Modulation of turbulent channel flow laden with contaminated microbubbles

Abstract

Examining the interaction between microbubbles and turbulence in vertical channel flow is done in this thesis. An Eulerian?Lagrangian approach based on pseudo-spectral direct numerical simulation is used. Babbles, due to their small size, are treated as solid spheres subject to gravity, added mass, pressure gradient, Basset, drag and lift forces, and they are momentum coupled with the fluid. A downward channel flow configuration of water at shear Reynolds number 〖Re〗_τ=360 and three different bubble diameters are considered and tested (d=110μm,220μm and 330μm) where the bubbles are considered to be non-deformable since they are of small Eotvos Eo number and with no-slip condition applies at bubble surface. As some previous studies, this examination confirms different bubbles distribution in the downflow configuration such as preventing bubbles from reaching the near-wall region.

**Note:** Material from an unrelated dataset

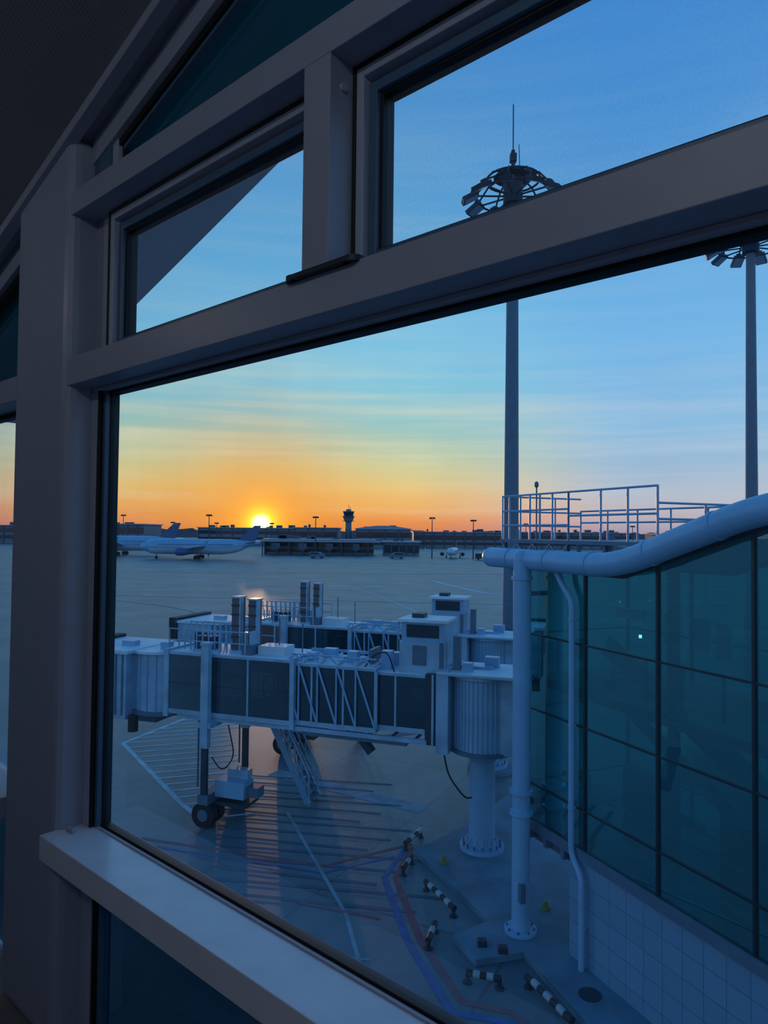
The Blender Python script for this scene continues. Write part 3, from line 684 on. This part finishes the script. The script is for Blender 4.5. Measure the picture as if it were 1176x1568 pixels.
# ------------------------------------------------------------------ far terminals
M_fac=mat('terminal_facade',(118,126,136),0.6,0,0.15,0.05); M_facd=mat('terminal_dark',(78,86,98),0.6,0,0.2,0.05)  # distance haze put into the colours, facades lightened
M_roof=mat('terminal_roof',(145,162,178),0.5,0,0.1,0.05)
def terminal(x0,x1,y0,y1,h,bands,curved=False,canopy=False,step=8):
    b=MB('terminal_building',[M_fac,M_dglass,M_roof,M_facd])
    b.box(x0,x1,y0+1.0,y1,0,h,0)
    for (za,zb) in bands:
        b.box(x0-0.05,x1+0.05,y0+0.7,y0+1.02,za,zb,1)
    x=x0
    while x<=x1+0.01:
        b.box(x-0.25,x+0.25,y0+0.45,y0+1.05,0,h,3); x+=step
    b.box(x0-0.8,x1+0.8,y0-0.2,y1+0.5,h,h+0.5,2)
    if curved:
        n=12; P=[]
        for i in range(n+1):
            f=i/n; P.append((x0+(x1-x0)*f,h+0.5+1.6*math.sin(math.pi*f)))
        for i in range(n):
            (xa,za),(xb,zb)=P[i],P[i+1]
            b.hexa([(xa,y0,h),(xb,y0,h),(xb,y1,h),(xa,y1,h),(xa,y0,za),(xb,y0,zb),(xb,y1,zb),(xa,y1,za)],2)
    if canopy:
        b.box(x0-3,x1+3,y0-6,y0+1,h-0.6,h-0.1,2)
        x=x0
        while x<=x1:
            b.cyl((x,y0-5,0),(x,y0-5,h-0.6),0.25,3,8); x+=step
        for k in range(4):
            xa=x0+5+k*(x1-x0)/4.2; b.box(xa,xa+1.8,y0-14,y0-5,2.4,4.4,0); b.box(xa-0.2,xa+2.0,y0-15,y0-14,2.2,4.6,3); b.box(xa+0.6,xa+1.2,y0-12,y0-11.4,0,2.4,3)
    random.seed(int(abs(x0)*10)+3)
    for i in range(int((x1-x0)/7)):
        xx=random.uniform(x0+2,x1-4); hh=random.uniform(0.5,1.8); b.box(xx,xx+random.uniform(1.0,4),y0+4,y0+7,h+0.5,h+0.5+hh,3)
    b.done()
terminal(-15.5,15,400,430,10.6,((2,4),(6,9)),curved=True)
terminal(-50,-26,395,430,10.8,((2,4),(6,9)))
terminal(-46,-4,275,292,5.6,((1.0,2.2),(3.2,4.8)),canopy=True,step=5)
terminal(0,14,280,300,5.0,((1,4),),step=3)
terminal(18,75,420,450,9.2,((2,3.5),(5,7.5)),step=6)
terminal(78,150,430,460,9.6,((2,3.5),(5,8)),step=6)
terminal(158,300,400,430,9.4,((2,3.5),(5,8)),step=6)
terminal(-150,-122,360,390,11.5,((3,5),(7,10)),step=5)
terminal(-115,-55,440,470,10.5,((3,5),(7,9)),step=7)
terminal(-260,-158,420,450,10.5,((3,5),(7,9)),step=7)

b=MB('control_tower',[M_fac,M_dglass,M_facd])
b.cyl((0,0,0),(0,0,15.5),2.1,0,20,1.7); b.sweep([(0,0,14.5),(0,0,16),(0,0,17.6),(0,0,17.61)],[1.8,2.7,3.2,3.3],0,20)
b.cyl((0,0,17.6),(0,0,18.3),3.4,2,20); b.cyl((0,0,18.3),(0,0,20.6),2.6,1,16,3.2); b.cyl((0,0,20.6),(0,0,21.1),3.4,2,20)
b.cyl((0,0,21.1),(0,0,22.3),1.5,0,16); b.cyl((0,0,22.3),(0,0,25),0.12,2,8); b.cyl((1,0,22.3),(1,0,23.6),0.1,2,8)
for zz in (15.2,17.9): b.cyl((0,0,zz),(0,0,zz+0.25),3.7,2,20)
b.done(loc=(-20.8,418,0))

b=MB('tree_line',[mat('distant_trees',(86,98,110),0.9,0,0.3,0.05)])
random.seed(3); x=-1500; pts=[]
while x<1800:
    pts.append((x,random.uniform(9,12.5))); x+=random.uniform(5,16)
for i in range(len(pts)-1):
    (xa,za),(xb,zb)=pts[i],pts[i+1]
    b.hexa([(xa,900,0),(xb,900,0),(xb,915,0),(xa,915,0),(xa,902,za),(xb,902,zb),(xb,910,zb),(xa,910,za)],0)
b.done()

def lamp_far(x,y,h):
    b=MB('apron_lamp_post',[M_dgrey]); b.cyl((0,0,0),(0,0,h),0.22,0,10,0.13)
    b.cyl((0,0,h),(0,0,h+0.3),1.0,0,12)
    for k in range(6):
        a=k*math.pi/3; b.box(math.cos(a)*0.9-0.2,math.cos(a)*0.9+0.2,math.sin(a)*0.9-0.2,math.sin(a)*0.9+0.2,h-0.3,h+0.1,0)
    b.done(loc=(x,y,0))
for x,y,h in ((-61.5,250,14.3),(-24,250,14.0),(17,250,14.1),(31.5,250,13.4),(-110,300,15),(-98,330,12.5),(-52,330,12.5),(60,300,13),(105,300,12.5),(-80,340,12.5)): lamp_far(x,y,h)

def van(x,y,r,c):
    b=MB('service_van',[c,M_dglass,M_black])
    P=[(0,0.4),(0,1.2),(0.9,1.4),(1.6,2.1),(5,2.1),(5,0.4)]
    n=len(P); b.add([(p[0],-0.95,p[1]) for p in P]+[(p[0],0.95,p[1]) for p in P],[tuple(range(n)),tuple(reversed(range(n,2*n)))]+[((i+1)%n,i,i+n,(i+1)%n+n) for i in range(n)],0)
    b.box(1.7,4.6,-0.97,0.97,1.35,1.9,1)
    for xx in (1,4):
        for yy in (-0.9,0.7): b.cyl((xx,yy,0.38),(xx,yy+0.22,0.38),0.38,2,14)
    b.done(loc=(x,y,0),rz=r)
van(-20,240,2.9,M_grey); van(36,240,3.0,M_dgrey); van(2,245,0.1,M_grey)
print('ok')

Because of the local momentum exchange with the carrier fluid as well as to the bubble distribution differences, significant decrease of both liquid flow rate and wall shear are observed. We discuss and analyze all the observed trends in this simulation.The Direct Numerical Simulation (DNS) is the mean used to study such a case. The results are compared with Kim et al. (1987) [30], which is considered as a reference to the turbulent simulation. Statistics related to velocity profile, particles profile and turbulence profile are simulated and discussed closely. This will make us try to understand the physics behind the behavior of the effect of microbubbles in a turbulent flow.